Schrödinger’s Parent, or when you can’t “cherish every moment”

One of the many clichés you hear as a parent of littles from older parents is something to the effect of: “Cherish every moment—they grow up so fast.”

It’s something I’m also tempted to say to newer parents because kids do indeed grow up fast, and when you look at photos from when they were younger it’s easy to get wistful for those times.

But it’s also true that not every moment can or should be cherished, not when it’s full of screaming or sleep deprivation or pacifiers that need to be cleaned yet again. Sometimes you pine for that seemingly mythical future when the kids are older and life is easier and you can do things without a diaper bag or tantrum.

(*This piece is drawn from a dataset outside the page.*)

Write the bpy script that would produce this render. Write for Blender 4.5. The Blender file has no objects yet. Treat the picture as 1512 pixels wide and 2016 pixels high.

There are a few names you could call this phenomenon of living in the moment while longing for another:

  • Cognitive dissonance
  • “Two things are true” per the Good Inside philosophy of Dr. Becky Kennedy
  • For the nerds, a parental spin on Schrödinger’s cat thought experiment
  • What I’d call “improv parenting” – i.e. taking a “yes, and” approach

Whatever you want to call it, the idea of two conflicting states existing at the same time strongly resonates for me. It’s OK to acknowledge and accept whatever phase you’re currently in—newborn, toddler, teen, single or multiple kids, etc.—while also wishing you were in another. “Yes, I’m here right now. And I will be over there sooner than I realize.”

This perspective doesn’t erase or invalidate the (many) frustrations embedded in child-rearing. It merely helps you see and appreciate the good stuff in each phase, even when you’re deep in the trenches. It’s a reminder that life is fleeting, that each phase has its good and bad, fun and hard, and none of it lasts.